— Given exercise —
Your task is to filter the data below down to the lines holding "Python".

"""

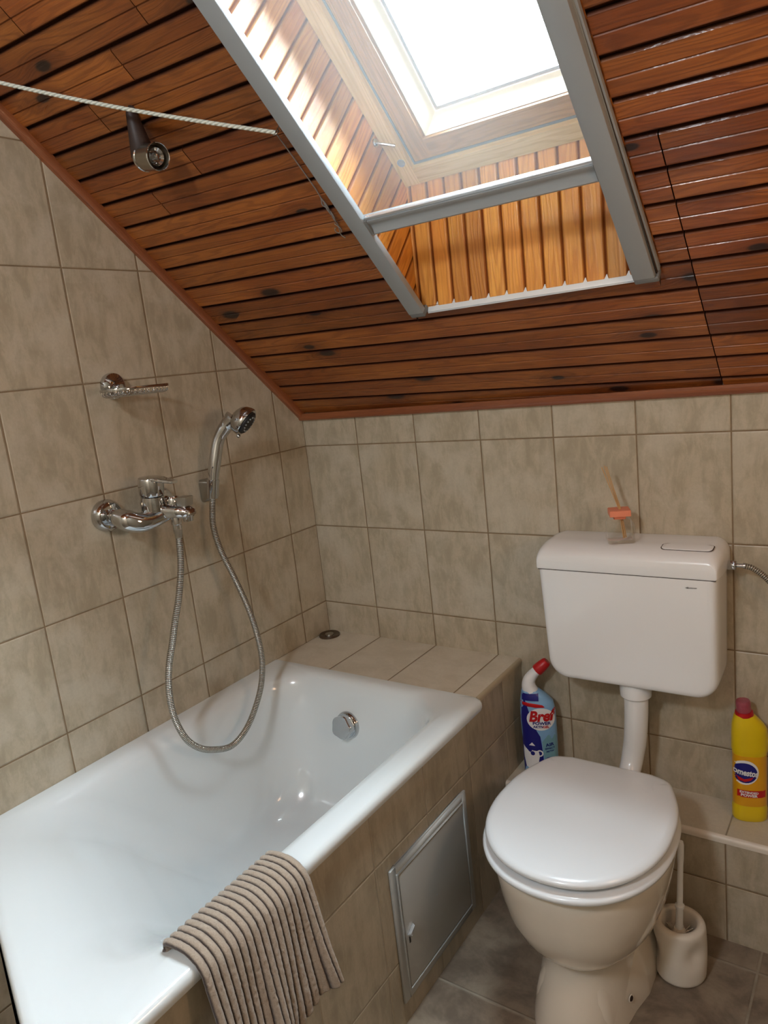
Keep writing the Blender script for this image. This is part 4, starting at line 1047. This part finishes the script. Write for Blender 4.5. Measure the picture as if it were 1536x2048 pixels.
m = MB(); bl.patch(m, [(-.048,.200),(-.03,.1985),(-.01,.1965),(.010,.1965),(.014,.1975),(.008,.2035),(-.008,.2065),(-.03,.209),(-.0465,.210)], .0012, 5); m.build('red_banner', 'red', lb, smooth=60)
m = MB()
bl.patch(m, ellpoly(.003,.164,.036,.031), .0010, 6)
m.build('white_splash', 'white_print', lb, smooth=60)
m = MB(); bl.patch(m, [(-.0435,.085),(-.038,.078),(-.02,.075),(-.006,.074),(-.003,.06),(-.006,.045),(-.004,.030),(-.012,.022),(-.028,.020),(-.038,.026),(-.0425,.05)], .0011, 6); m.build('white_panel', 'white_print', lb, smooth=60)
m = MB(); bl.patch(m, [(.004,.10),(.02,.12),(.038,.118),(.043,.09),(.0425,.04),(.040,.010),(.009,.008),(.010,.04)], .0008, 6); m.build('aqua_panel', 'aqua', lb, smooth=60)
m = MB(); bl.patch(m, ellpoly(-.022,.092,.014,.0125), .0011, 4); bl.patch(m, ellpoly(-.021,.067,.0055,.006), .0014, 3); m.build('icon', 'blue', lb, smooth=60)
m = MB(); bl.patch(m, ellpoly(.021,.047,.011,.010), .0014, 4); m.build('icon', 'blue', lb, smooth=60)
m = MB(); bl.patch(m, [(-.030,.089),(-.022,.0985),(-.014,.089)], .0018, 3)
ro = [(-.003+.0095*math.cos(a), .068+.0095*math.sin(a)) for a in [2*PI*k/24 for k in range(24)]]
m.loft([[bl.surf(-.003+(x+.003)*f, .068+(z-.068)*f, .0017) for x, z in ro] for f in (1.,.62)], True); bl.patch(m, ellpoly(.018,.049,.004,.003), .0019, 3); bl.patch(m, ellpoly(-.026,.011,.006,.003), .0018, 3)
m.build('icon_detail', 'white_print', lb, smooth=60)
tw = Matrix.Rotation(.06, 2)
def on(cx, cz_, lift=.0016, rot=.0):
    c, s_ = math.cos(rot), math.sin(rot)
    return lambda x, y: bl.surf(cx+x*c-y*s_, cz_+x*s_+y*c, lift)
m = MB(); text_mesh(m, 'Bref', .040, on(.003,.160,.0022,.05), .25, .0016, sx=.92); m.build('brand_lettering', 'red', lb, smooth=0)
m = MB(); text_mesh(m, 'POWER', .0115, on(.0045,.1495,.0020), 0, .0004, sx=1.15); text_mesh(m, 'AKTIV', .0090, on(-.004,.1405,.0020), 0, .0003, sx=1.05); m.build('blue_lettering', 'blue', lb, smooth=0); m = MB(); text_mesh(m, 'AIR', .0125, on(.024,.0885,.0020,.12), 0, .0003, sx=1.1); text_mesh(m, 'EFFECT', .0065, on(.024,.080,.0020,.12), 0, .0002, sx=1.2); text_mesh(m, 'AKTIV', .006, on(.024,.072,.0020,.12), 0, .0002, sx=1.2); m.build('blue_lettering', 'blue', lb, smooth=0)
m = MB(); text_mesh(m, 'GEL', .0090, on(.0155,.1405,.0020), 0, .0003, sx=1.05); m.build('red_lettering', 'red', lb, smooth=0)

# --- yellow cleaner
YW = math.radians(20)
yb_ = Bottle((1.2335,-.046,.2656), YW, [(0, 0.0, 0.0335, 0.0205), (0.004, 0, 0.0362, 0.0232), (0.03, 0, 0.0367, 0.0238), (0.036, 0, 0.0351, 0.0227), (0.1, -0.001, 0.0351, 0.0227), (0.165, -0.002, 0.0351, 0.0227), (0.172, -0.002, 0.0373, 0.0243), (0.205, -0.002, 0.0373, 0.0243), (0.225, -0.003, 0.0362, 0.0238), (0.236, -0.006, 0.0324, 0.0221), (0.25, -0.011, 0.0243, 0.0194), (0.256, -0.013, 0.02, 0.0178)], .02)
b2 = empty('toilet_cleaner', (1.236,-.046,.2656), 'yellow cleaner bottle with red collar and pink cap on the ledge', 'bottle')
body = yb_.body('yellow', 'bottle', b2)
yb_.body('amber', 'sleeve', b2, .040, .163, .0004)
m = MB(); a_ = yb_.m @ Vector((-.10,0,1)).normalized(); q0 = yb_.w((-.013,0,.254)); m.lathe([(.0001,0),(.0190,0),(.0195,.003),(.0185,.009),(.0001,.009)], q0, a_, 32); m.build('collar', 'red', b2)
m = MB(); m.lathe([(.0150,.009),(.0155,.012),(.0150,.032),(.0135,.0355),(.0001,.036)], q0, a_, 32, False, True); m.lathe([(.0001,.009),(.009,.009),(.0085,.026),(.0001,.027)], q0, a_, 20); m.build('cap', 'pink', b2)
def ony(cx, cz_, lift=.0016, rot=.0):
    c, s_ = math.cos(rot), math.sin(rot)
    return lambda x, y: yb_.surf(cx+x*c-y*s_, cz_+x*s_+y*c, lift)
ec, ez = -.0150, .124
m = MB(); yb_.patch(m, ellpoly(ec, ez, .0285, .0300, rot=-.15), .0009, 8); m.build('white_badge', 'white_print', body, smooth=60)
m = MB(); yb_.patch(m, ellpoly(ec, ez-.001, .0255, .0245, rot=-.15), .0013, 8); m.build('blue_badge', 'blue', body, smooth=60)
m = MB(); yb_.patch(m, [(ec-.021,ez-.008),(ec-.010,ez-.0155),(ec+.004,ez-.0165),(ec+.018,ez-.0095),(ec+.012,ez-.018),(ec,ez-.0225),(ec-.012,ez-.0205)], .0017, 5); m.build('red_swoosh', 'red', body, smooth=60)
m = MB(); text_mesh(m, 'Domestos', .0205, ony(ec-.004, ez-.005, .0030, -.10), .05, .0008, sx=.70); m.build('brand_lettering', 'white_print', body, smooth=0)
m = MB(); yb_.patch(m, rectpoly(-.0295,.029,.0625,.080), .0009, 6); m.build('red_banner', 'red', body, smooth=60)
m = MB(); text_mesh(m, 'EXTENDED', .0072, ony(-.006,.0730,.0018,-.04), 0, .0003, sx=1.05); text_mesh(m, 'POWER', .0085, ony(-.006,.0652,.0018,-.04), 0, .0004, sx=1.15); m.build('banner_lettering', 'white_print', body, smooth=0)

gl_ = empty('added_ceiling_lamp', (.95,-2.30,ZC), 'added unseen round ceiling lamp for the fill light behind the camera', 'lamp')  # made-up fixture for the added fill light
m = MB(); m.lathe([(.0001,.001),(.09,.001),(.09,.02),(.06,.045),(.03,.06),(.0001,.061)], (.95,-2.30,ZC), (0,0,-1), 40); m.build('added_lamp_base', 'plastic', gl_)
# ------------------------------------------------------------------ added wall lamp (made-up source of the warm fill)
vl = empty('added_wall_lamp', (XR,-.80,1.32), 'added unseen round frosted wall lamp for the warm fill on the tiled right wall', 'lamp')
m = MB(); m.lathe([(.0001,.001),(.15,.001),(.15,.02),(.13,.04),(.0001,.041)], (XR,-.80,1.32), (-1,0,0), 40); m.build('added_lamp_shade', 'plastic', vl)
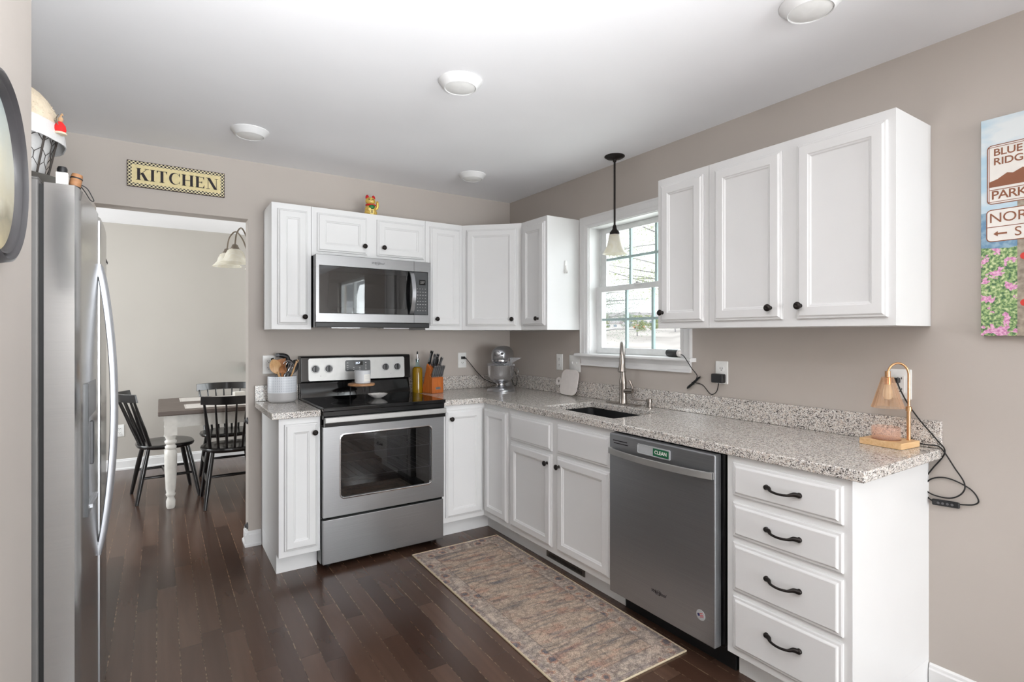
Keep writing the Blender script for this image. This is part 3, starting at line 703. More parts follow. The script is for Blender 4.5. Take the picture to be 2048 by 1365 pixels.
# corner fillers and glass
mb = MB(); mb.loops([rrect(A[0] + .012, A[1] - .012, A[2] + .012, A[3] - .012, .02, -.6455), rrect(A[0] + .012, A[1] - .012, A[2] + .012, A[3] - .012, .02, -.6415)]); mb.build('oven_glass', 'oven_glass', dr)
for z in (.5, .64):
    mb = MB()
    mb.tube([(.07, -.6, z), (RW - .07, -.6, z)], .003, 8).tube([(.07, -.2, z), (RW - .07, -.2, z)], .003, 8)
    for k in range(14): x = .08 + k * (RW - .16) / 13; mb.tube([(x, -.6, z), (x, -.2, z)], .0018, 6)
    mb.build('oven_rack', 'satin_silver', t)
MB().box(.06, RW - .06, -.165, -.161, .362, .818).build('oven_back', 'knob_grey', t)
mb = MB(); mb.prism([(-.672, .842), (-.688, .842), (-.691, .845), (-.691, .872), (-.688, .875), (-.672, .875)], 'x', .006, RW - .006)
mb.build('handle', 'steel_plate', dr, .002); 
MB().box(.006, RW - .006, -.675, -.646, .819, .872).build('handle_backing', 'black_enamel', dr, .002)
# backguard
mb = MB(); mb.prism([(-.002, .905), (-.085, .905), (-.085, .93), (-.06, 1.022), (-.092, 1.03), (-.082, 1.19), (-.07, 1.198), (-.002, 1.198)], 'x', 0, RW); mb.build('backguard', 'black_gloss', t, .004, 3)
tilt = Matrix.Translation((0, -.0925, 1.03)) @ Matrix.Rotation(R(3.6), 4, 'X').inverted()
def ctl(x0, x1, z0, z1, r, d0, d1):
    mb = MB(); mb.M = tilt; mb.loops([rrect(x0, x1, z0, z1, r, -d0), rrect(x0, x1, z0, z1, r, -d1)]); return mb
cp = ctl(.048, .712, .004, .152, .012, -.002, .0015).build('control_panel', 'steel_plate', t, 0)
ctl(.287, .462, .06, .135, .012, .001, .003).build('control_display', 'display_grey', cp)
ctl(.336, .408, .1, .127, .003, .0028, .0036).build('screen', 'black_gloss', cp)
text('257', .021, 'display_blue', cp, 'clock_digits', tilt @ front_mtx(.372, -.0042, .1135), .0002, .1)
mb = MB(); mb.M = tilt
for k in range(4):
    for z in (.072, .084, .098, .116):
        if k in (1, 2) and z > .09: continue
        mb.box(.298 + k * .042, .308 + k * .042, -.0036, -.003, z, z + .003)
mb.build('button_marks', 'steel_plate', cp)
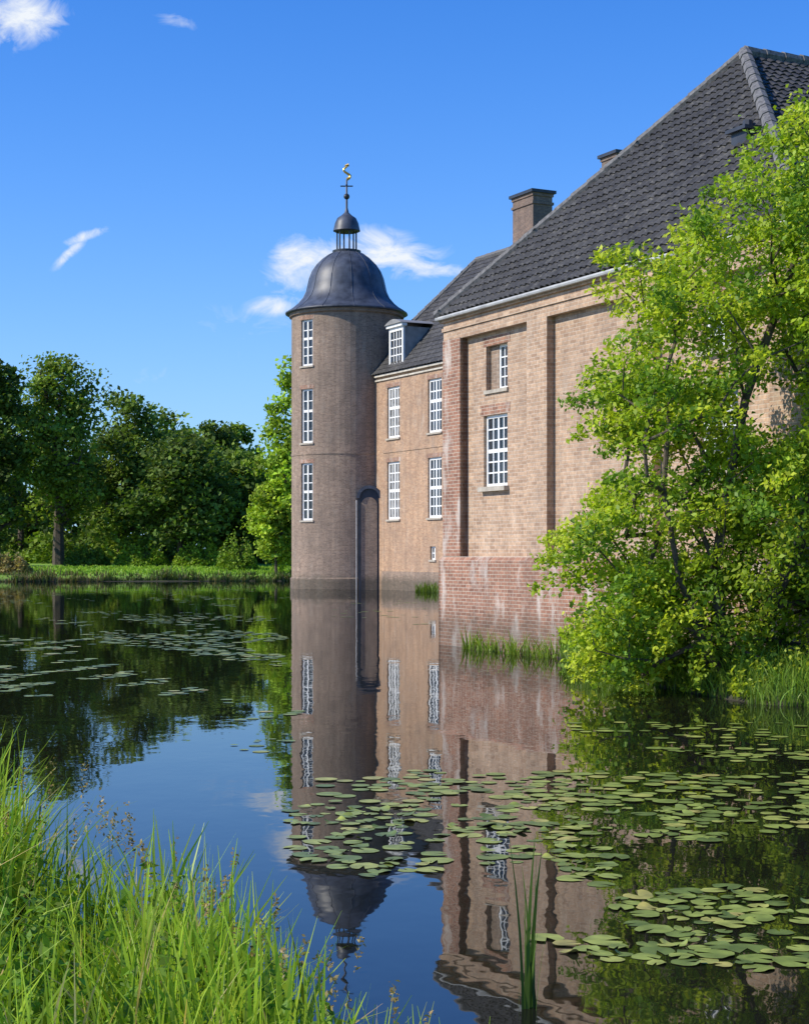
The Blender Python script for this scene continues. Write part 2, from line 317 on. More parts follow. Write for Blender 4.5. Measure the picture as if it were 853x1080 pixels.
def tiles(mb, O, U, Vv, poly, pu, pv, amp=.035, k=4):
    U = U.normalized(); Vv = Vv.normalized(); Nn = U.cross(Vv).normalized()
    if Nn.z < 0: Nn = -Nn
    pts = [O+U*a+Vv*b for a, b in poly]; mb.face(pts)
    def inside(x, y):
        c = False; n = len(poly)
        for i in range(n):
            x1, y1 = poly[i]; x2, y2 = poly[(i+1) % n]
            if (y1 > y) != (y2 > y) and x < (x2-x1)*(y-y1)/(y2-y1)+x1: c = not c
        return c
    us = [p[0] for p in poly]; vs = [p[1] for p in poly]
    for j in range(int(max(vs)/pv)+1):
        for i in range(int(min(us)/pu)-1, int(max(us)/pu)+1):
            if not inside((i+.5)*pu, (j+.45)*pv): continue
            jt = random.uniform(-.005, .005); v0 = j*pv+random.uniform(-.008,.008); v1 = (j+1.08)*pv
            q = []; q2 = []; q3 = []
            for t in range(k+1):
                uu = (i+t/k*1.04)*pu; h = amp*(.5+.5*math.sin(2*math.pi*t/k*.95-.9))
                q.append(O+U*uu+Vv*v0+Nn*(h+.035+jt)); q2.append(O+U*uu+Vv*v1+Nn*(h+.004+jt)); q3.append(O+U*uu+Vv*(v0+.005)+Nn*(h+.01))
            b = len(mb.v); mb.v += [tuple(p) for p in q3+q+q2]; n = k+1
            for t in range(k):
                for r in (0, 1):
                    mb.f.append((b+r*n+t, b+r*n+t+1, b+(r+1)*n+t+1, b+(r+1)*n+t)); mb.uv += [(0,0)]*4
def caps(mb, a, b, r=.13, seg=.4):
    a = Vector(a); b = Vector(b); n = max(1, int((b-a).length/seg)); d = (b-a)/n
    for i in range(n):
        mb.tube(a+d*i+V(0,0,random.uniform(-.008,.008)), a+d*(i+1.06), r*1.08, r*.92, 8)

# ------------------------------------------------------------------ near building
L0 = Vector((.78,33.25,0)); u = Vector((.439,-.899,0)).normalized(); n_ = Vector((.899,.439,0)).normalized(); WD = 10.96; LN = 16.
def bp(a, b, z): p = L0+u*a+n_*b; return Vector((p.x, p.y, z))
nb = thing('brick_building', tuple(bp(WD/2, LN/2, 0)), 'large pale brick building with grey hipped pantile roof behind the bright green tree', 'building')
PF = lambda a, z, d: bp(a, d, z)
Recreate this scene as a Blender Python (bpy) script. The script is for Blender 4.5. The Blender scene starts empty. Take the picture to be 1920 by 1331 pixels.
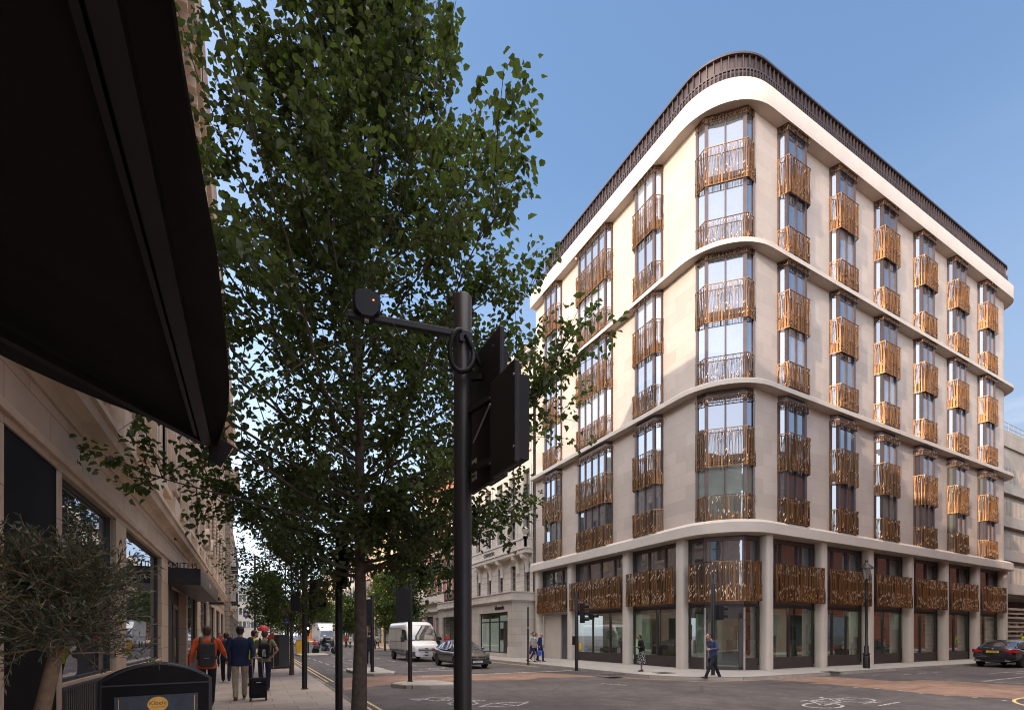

"""

— Task result —
The Blender Python script for this scene continues. Write part 2, from line 317 on. More parts follow. Write for Blender 4.5. Measure the picture as if it were 853x1080 pixels.
Recreate this scene as a Blender Python (bpy) script. The script is for Blender 4.5. The Blender scene starts empty. Take the picture to be 1920 by 1331 pixels.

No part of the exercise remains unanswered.